June 29, 2021

Supreme Court Upholds and Limits Assignor Estoppel in Patent Cases

4 min

Assignor estoppel is a common-law doctrine that prevents the assignor of a patent from challenging the validity of the assigned patent in district court litigation.  On June 29, 2021, the Supreme Court in a 5-4 decision, Minerva Surgical, Inc. v. Hologic, Inc., No. 20-440, upheld the doctrine, but limited its application to situations in which the invalidity challenge contradicts an explicit or implicit representation that the assignor made in assigning the patent.  Under Minerva, assignor estoppel will not apply in situations where a patent application is assigned, and the claims that issue from the application are “materially broader” than the assigned claims.

The Court’s Opinion

Justice Kagan wrote the opinion of the Court, which Roberts, Breyer, Sotomayor, and Kavanaugh joined.

The Court rejected Petitioner Minerva’s argument that assignor estoppel should be abolished outright.  In rejecting that argument, the Court explained that the assignor estoppel doctrine is grounded in “centuries-old fairness principles” that prevent an assignor from attacking the validity of a right he had formerly sold; that the Court had unanimously endorsed assignor estoppel in Westinghouse Elec. & Mfg. Co. v. Formica Insulation Co., 266 U.S. 342 (1924), and had maintained the doctrine in Scott Paper Co. v. Marcalus Mfg. Co., 326 U.S. 249 (1945) and Lear, Inc. v. Adkins, 395 U.S. 653 (1969); and that abolishing assignor estoppel would “foreclose applying in patent cases a whole host of common-law preclusion doctrines.”

The Court, however, concluded that “the Federal Circuit has applied the doctrine too expansively” to situations where there was no contradiction between the assignor’s warranty at the time of assignment and its later invalidity challenge.  The Court observed that, “[w]hen an assignor warrants that a patent is valid, his later denial of validity breaches norms of equitable dealing. And the original warranty need not be express; as we have explained, the assignment of specific patent claims carries with it an implied assurance. But when the assignor has made neither explicit nor implicit representations in conflict with an invalidity defense, then there is no unfairness in its assertion. And so there is no ground for applying assignor estoppel.”

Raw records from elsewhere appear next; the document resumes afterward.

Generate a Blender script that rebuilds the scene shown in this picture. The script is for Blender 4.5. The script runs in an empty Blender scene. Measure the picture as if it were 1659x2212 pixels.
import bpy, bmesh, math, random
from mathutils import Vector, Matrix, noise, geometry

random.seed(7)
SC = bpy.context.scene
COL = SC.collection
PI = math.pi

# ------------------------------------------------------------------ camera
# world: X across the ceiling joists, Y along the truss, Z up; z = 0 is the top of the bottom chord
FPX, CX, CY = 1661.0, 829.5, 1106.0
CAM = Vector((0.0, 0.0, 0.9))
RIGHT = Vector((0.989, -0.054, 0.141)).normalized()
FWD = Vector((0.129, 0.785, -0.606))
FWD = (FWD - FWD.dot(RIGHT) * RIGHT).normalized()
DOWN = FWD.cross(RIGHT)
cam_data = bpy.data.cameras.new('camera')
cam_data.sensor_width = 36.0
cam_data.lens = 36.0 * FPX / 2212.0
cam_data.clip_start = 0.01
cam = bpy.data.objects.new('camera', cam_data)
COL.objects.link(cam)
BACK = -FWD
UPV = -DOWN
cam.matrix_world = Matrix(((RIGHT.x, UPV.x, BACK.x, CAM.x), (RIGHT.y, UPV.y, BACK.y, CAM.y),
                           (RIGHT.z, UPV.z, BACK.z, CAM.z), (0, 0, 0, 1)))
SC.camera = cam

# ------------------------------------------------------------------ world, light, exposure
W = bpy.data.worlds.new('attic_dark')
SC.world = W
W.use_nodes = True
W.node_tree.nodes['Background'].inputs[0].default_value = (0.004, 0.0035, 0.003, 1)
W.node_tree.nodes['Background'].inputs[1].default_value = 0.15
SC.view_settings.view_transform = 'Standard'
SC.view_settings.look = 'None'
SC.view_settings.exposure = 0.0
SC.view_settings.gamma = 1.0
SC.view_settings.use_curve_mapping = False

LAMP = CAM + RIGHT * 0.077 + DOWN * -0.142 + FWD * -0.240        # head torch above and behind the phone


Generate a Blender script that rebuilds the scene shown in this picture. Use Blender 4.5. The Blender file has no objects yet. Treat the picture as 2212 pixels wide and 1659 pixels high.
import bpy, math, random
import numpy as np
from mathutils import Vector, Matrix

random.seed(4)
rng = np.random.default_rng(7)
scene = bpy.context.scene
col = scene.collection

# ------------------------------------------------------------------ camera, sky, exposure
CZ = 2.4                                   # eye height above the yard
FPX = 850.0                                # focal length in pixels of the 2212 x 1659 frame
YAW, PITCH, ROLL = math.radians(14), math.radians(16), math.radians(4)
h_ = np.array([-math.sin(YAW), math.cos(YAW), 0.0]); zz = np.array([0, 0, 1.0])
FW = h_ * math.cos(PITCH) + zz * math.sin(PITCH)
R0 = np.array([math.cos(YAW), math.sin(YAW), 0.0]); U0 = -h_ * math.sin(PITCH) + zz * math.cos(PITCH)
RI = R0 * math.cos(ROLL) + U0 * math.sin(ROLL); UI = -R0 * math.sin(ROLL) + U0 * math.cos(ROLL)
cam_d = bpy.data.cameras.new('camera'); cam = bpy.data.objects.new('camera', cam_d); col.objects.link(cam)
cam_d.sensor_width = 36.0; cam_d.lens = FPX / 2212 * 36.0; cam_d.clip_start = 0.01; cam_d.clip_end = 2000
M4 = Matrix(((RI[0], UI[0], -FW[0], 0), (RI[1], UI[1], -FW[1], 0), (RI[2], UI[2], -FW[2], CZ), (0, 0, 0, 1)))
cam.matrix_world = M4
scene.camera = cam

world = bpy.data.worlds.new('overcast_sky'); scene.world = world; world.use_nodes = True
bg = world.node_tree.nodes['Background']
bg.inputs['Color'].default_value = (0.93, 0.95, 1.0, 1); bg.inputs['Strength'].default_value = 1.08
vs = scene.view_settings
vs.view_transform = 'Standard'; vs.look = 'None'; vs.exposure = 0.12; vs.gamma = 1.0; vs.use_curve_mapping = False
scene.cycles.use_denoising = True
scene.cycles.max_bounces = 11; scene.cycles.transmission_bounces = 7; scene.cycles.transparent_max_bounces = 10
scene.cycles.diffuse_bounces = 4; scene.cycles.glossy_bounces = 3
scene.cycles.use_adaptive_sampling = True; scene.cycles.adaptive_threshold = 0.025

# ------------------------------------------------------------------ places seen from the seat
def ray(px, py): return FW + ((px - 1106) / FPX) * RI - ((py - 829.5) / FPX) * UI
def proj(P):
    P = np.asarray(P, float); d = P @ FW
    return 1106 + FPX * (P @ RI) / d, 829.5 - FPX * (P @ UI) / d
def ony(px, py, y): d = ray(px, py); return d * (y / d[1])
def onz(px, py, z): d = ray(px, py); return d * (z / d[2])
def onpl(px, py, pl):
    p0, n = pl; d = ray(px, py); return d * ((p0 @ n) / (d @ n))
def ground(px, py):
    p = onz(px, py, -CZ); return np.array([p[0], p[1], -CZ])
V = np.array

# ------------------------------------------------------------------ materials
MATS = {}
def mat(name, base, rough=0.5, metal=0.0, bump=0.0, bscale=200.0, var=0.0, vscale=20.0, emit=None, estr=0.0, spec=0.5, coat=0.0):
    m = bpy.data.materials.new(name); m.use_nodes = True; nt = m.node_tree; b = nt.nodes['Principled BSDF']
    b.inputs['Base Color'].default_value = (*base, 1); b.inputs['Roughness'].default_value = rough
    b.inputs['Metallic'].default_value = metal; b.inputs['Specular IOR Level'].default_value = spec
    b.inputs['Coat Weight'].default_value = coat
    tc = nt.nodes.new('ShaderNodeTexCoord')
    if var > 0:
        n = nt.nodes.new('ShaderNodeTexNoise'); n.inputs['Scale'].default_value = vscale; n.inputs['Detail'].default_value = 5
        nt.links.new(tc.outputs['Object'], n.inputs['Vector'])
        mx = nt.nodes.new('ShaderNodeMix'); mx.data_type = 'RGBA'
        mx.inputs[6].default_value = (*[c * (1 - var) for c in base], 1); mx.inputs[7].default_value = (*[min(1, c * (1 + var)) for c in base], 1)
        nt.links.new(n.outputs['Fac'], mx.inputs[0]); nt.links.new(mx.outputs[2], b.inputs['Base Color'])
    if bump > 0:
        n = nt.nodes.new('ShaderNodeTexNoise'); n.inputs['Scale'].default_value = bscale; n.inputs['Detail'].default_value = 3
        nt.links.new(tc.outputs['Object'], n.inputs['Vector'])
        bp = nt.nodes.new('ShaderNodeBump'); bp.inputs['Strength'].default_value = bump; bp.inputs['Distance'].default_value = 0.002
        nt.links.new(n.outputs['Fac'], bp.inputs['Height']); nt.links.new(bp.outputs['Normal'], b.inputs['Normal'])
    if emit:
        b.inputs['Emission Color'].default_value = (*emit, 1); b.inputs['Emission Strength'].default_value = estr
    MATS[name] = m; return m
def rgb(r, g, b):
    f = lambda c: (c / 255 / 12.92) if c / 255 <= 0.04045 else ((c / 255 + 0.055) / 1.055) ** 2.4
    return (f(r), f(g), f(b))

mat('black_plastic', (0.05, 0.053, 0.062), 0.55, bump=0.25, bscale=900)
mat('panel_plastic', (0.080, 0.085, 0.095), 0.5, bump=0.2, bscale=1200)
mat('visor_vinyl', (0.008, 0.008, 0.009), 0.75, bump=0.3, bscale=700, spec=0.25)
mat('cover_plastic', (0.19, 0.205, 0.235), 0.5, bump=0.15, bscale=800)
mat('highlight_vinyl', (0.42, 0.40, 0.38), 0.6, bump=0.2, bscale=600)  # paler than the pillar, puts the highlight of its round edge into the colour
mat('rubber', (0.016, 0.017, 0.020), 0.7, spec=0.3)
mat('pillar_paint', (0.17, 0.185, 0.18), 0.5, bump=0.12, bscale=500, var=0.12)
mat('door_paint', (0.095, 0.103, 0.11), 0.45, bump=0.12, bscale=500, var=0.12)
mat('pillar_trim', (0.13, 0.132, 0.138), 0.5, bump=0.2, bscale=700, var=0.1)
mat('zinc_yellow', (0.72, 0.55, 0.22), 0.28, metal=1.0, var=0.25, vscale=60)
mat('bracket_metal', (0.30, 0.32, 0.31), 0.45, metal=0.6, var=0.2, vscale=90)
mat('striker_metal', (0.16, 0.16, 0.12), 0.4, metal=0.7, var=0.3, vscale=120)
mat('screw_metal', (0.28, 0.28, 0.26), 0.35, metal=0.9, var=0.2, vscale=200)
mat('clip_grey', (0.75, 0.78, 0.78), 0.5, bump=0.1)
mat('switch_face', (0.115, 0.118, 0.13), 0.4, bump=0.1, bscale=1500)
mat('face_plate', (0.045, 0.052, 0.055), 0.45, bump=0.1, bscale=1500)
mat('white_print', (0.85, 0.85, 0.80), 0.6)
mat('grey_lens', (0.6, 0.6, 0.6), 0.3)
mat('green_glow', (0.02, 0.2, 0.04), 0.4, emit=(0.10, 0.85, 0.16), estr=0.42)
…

The Court provided three examples to which assignor estoppel would not apply:

  • “[W]hen the assignment occurs before an inventor can possibly make a warranty of validity as to specific patent claims,” e.g., when an employee prospectively assigns to his employer patent rights in any future inventions he develops during his employment.
  • “[W]hen a later legal development renders irrelevant the warranty given at the time of assignment,” e.g., when the law changes following assignment, such that “previously valid patents become invalid.”
  • “[W]hen an inventor assigns a patent application, rather than an issued patent” and the new claims that issue from the patent application are “materially broader” than the old claims.

The Court remanded to the Federal Circuit to address whether the claim asserted by Hologic against Minerva is “materially broader” than the claims assigned to Hologic by Minerva’s founder, Csaba Truckai.  According to the Court, “[i]f Hologic’s new claim is materially broader than the ones Truckai assigned, then Truckai could not have warranted its validity in making the assignment.  And without such a prior inconsistent representation, there is no basis for estoppel.”

Dissents

Justice Barrett wrote the principal dissent, which Justices Thomas and Gorsuch joined.  Justice Barrett asserted that the assignor estoppel doctrine was abrogated by the Patent Act of 1952, which states that invalidity “shall” be a defense “in any action involving the validity or infringement of a patent,” and provides no exceptions for actions in which an assignor is the defendant.  Justice Barrett also asserted that the assignor estoppel doctrine was not so well settled as to support a presumption that Congress had endorsed the doctrine when it adopted the Patent Act of 1952.

Justice Alito dissented separately, asserting that Minerva could not properly be decided without first determining whether Westinghouse should be overruled.  Justice Alito also criticized the principal dissent for adopting “an ill-suited standard for determining whether one of our precedents has been abrogated by Congress” (emphasis in original).  According to Justice Alito, “[s]uggesting that a rule announced in a decision of this Court can cease to be a precedent if it is not ‘well settled’ is very strange.”